AIM OF THE TASK: Only the lines from the start of the data to the line containing "var ix := PackedInt32Array()", both included, should be output, exactly and without pictures.

--- Begin DATASET CONTENT ---

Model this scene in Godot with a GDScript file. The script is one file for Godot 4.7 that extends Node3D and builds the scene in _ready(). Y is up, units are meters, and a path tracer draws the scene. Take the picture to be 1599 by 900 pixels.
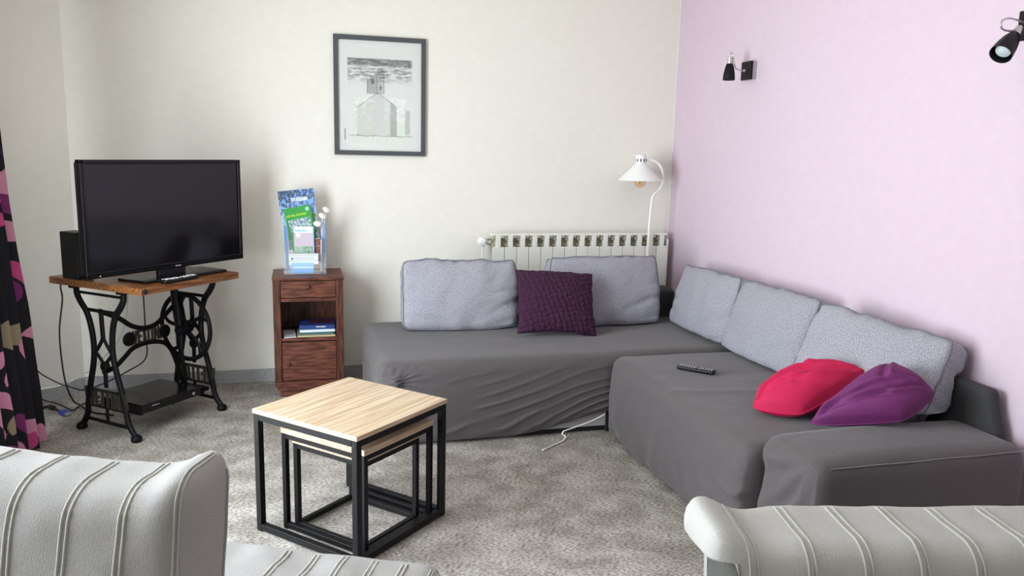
extends Node3D

# ------------------------------------------------------------------ mesh builder
class MB:
	var v := PackedVector3Array()
	var n := PackedVector3Array()
	var uv := PackedVector2Array()
	var ix := PackedInt32Array()

	func _close(v0: int, i0: int, closed: bool) -> void:
		# area-weighted smooth normals for the chunk; closed chunks are turned outside out
		if closed:
			var c := Vector3.ZERO
			for i in range(v0, v.size()):
				c += v[i]
			c /= maxf(1.0, float(v.size() - v0))
			var vol := 0.0
			for i in range(i0, ix.size(), 3):
				vol += (v[ix[i]] - c).dot((v[ix[i + 2]] - c).cross(v[ix[i + 1]] - c))
			if vol < 0.0:
				for i in range(i0, ix.size(), 3):
					var t := ix[i + 1]
					ix[i + 1] = ix[i + 2]
					ix[i + 2] = t
		n.resize(v.size())
		for i in range(v0, v.size()):
			n[i] = Vector3.ZERO
		for i in range(i0, ix.size(), 3):
			var a := ix[i]
			var b := ix[i + 1]
			var c2 := ix[i + 2]
			var f := (v[c2] - v[a]).cross(v[b] - v[a])
			n[a] += f
			n[b] += f
			n[c2] += f
		for i in range(v0, v.size()):
			n[i] = n[i].normalized() if n[i].length_squared() > 1e-20 else Vector3.UP

	func grid(fn: Callable, nu: int, nv: int, wrap_u := false, wrap_v := false, closed := false) -> void:
		var v0 := v.size()
		var i0 := ix.size()
		var cu := nu if wrap_u else nu + 1
		var cv := nv if wrap_v else nv + 1
		for j in cv:
			for i in cu:
				v.append(fn.call(float(i) / nu, float(j) / nv))
				uv.append(Vector2(float(i) / nu, float(j) / nv))
		for j in nv:
			for i in nu:
				var i1 := (i + 1) % cu
				var j1 := (j + 1) % cv
				var a := v0 + j * cu + i
				var b := v0 + j * cu + i1
				var c := v0 + j1 * cu + i1
				var d := v0 + j1 * cu + i
				ix.append_array([a, b, c, a, c, d])
		_close(v0, i0, closed)

	# box with rounded edges and exact normals; tilt by basis
	func box(center: Vector3, size: Vector3, r := 0.003, basis := Basis()) -> void:
		var h := size * 0.5
		r = minf(r, minf(h.x, minf(h.y, h.z)) * 0.98)
		for ax in 3:
			for sg in [-1.0, 1.0]:
				var v0 := v.size()
				var u_ax := (ax + 1) % 3
				var w_ax := (ax + 2) % 3
				var lu := [-h[u_ax], -h[u_ax] + r, h[u_ax] - r, h[u_ax]]
				var lw := [-h[w_ax], -h[w_ax] + r, h[w_ax] - r, h[w_ax]]
				for j in 4:
					for i in 4:
						var p := Vector3.ZERO
						p[ax] = sg * h[ax]
						p[u_ax] = lu[i]
						p[w_ax] = lw[j]
						var q := p.clamp(-(h - Vector3(r, r, r)), h - Vector3(r, r, r))
						var d := (p - q).normalized()
						v.append(center + basis * (q + d * r))
						n.append(basis * d)
						uv.append(Vector2(i / 3.0, j / 3.0))
				for j in 3:
					for i in 3:
						var a := v0 + j * 4 + i
						if sg > 0:
							ix.append_array([a, a + 5, a + 1, a, a + 4, a + 5])
						else:
							ix.append_array([a, a + 1, a + 5, a, a + 5, a + 4])

	# subdivided rounded box whose points go through disp(p, outward) -> p ; welded, smooth
	func soft(size: Vector3, r: float, seg: Vector3i, disp: Callable, xf := Transform3D(), open_bottom := false) -> void:
		var h := size * 0.5
		var v0 := v.size()
		var i0 := ix.size()
		var seen := {}
		var lines := []
		for ax in 3:
			var l := PackedFloat32Array()
			var k := 4
			for i in k:
				l.append(-h[ax] + r * (1.0 - cos(PI / 2 * float(i) / k)) * 1.0)
			var m: int = seg[ax]
			for i in m + 1:
				l.append(lerpf(-h[ax] + r, h[ax] - r, float(i) / m))
			for i in k:
				l.append(h[ax] - r * (1.0 - cos(PI / 2 * float(k - 1 - i) / k)))
			lines.append(l)
		for ax in 3:
			for sg in [-1.0, 1.0]:
				if open_bottom and ax == 1 and sg < 0:
					continue
				var ua := (ax + 1) % 3
				var wa := (ax + 2) % 3
				var lu: PackedFloat32Array = lines[ua]
				var lw: PackedFloat32Array = lines[wa]
				var ids := PackedInt32Array()
				for j in lw.size():
					for i in lu.size():
						var p := Vector3.ZERO
						p[ax] = sg * h[ax]
						p[ua] = lu[i]
						p[wa] = lw[j]
						var key := Vector3i((p * 20000.0).round())
						if not seen.has(key):
							var q := p.clamp(-(h - Vector3(r, r, r)), h - Vector3(r, r, r))
							var d := (p - q).normalized()
							seen[key] = v.size()
							v.append(xf * (disp.call(q + d * r, d) as Vector3))
							uv.append(Vector2(float(i) / lu.size(), float(j) / lw.size()))
						ids.append(seen[key])
				var w := lu.size()
				for j in lw.size() - 1:
					for i in w - 1:
						var a := ids[j * w + i]
						var b := ids[j * w + i + 1]
						var c := ids[(j + 1) * w + i + 1]
						var e := ids[(j + 1) * w + i]
						if sg > 0:
							ix.append_array([a, c, b, a, e, c])
						else:
							ix.append_array([a, b, c, a, c, e])
		_close(v0, i0, false)

	# tube along points; ra across the "side" axis, rb across the other; side_hint keeps flat bars upright
	func tube(pts: PackedVector3Array, ra: float, sides := 8, rb := -1.0, hint := Vector3.ZERO, loop := false, taper := 1.0, cap := true) -> void:
		if rb < 0:
			rb = ra
		var v0 := v.size()
		var i0 := ix.size()
		var m := pts.size()
		var nrm := Vector3.UP
		for i in m:
			var t: Vector3
			if loop:
				t = (pts[(i + 1) % m] - pts[(i - 1 + m) % m]).normalized()
			else:
				t = (pts[mini(i + 1, m - 1)] - pts[maxi(i - 1, 0)]).normalized()
			if hint != Vector3.ZERO:
				nrm = (hint - t * hint.dot(t)).normalized()
			else:
				if i == 0:
					nrm = t.cross(Vector3.UP if absf(t.y) < 0.9 else Vector3.RIGHT).normalized()
				else:
					nrm = (nrm - t * nrm.dot(t)).normalized()
			var bn := t.cross(nrm)
			var k := lerpf(1.0, taper, float(i) / maxf(1.0, m - 1.0))
			for s in sides:
				var a := TAU * (s + 0.5) / sides
				v.append(pts[i] + (nrm * cos(a) * ra + bn * sin(a) * rb) * k)
				uv.append(Vector2(float(s) / sides, float(i) / m))
		var last := m if loop else m - 1
		for i in last:
			for s in sides:
				var a := v0 + i * sides + s
				var b := v0 + i * sides + (s + 1) % sides
				var c := v0 + ((i + 1) % m) * sides + (s + 1) % sides
				var d := v0 + ((i + 1) % m) * sides + s
				ix.append_array([a, b, c, a, c, d])
		if cap and not loop:
			for e in [0, m - 1]:
				var cidx := v.size()
				v.append(pts[e])
				uv.append(Vector2.ZERO)
				for s in sides:
					var a: int = v0 + e * sides + s
					var b: int = v0 + e * sides + (s + 1) % sides
					if e == 0:
						ix.append_array([cidx, b, a])
					else:
						ix.append_array([cidx, a, b])
		_close(v0, i0, true)

	func lathe(prof: Array, sides := 24, xf := Transform3D(), closed := true) -> void:
		var m := prof.size()
		grid(func(u: float, w: float) -> Vector3:
			var p: Vector2 = prof[clampi(roundi(w * (m - 1)), 0, m - 1)]
			var a := u * TAU
			return xf * Vector3(cos(a) * p.x, p.y, sin(a) * p.x), sides, m - 1, true, false, closed)

	func disc(center: Vector3, r: float, axis: Vector3, thick: float, sides := 16) -> void:
		var b := MBu.look(axis)
		var c := minf(0.15 * r, thick * 0.3)
		lathe([Vector2(0.0001, 0), Vector2(r - c, 0), Vector2(r, c), Vector2(r, thick - c), Vector2(r - c, thick), Vector2(0.0001, thick)], sides, Transform3D(b, center), true)

	func prism(poly: PackedVector2Array, depth: float, xf := Transform3D()) -> void:
		var i_start := ix.size()
		# flat outline in xy, extruded along z, flat shaded
		var tri := Geometry2D.triangulate_polygon(poly)
		if Geometry2D.is_polygon_clockwise(poly):
			poly = poly.duplicate()
			poly.reverse()
			tri = Geometry2D.triangulate_polygon(poly)
		for s in [1.0, -1.0]:
			var v0 := v.size()
			for p in poly:
				v.append(xf * Vector3(p.x, p.y, s * depth * 0.5))
				n.append(xf.basis * Vector3(0, 0, s))
				uv.append(p)
			for i in range(0, tri.size(), 3):
				var a := poly[tri[i]]
				var b := poly[tri[i + 1]]
				var c := poly[tri[i + 2]]
				var ccw := (b - a).cross(c - a) > 0
				if ccw == (s > 0):
					ix.append_array([v0 + tri[i], v0 + tri[i + 2], v0 + tri[i + 1]])
				else:
					ix.append_array([v0 + tri[i], v0 + tri[i + 1], v0 + tri[i + 2]])
		for i in poly.size():
			var a := poly[i]
			var b := poly[(i + 1) % poly.size()]
			var o := Vector3(b.y - a.y, a.x - b.x, 0).normalized()
			var v0 := v.size()
			for q in [Vector3(a.x, a.y, depth / 2), Vector3(b.x, b.y, depth / 2), Vector3(b.x, b.y, -depth / 2), Vector3(a.x, a.y, -depth / 2)]:
				v.append(xf * (q as Vector3))
				n.append(xf.basis * o)
				uv.append(Vector2.ZERO)
			ix.append_array([v0, v0 + 1, v0 + 2, v0, v0 + 2, v0 + 3])
		# wind every triangle to agree with its normal
		for i in range(i_start, ix.size(), 3):
			var fn := (v[ix[i + 2]] - v[ix[i]]).cross(v[ix[i + 1]] - v[ix[i]])
			if fn.dot(n[ix[i]]) < 0.0:
				var t := ix[i + 1]
				ix[i + 1] = ix[i + 2]
				ix[i + 2] = t

	func mesh() -> ArrayMesh:
		var arr := []
		arr.resize(Mesh.ARRAY_MAX)
		arr[Mesh.ARRAY_VERTEX] = v
		arr[Mesh.ARRAY_NORMAL] = n
		arr[Mesh.ARRAY_TEX_UV] = uv
		arr[Mesh.ARRAY_INDEX] = ix
		var m := ArrayMesh.new()
		m.add_surface_from_arrays(Mesh.PRIMITIVE_TRIANGLES, arr)
		return m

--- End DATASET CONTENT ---

COMPLETED EXERCISE:
Model this scene in Godot with a GDScript file. The script is one file for Godot 4.7 that extends Node3D and builds the scene in _ready(). Y is up, units are meters, and a path tracer draws the scene. Take the picture to be 1599 by 900 pixels.
extends Node3D

# ------------------------------------------------------------------ mesh builder
class MB:
	var v := PackedVector3Array()
	var n := PackedVector3Array()
	var uv := PackedVector2Array()
	var ix := PackedInt32Array()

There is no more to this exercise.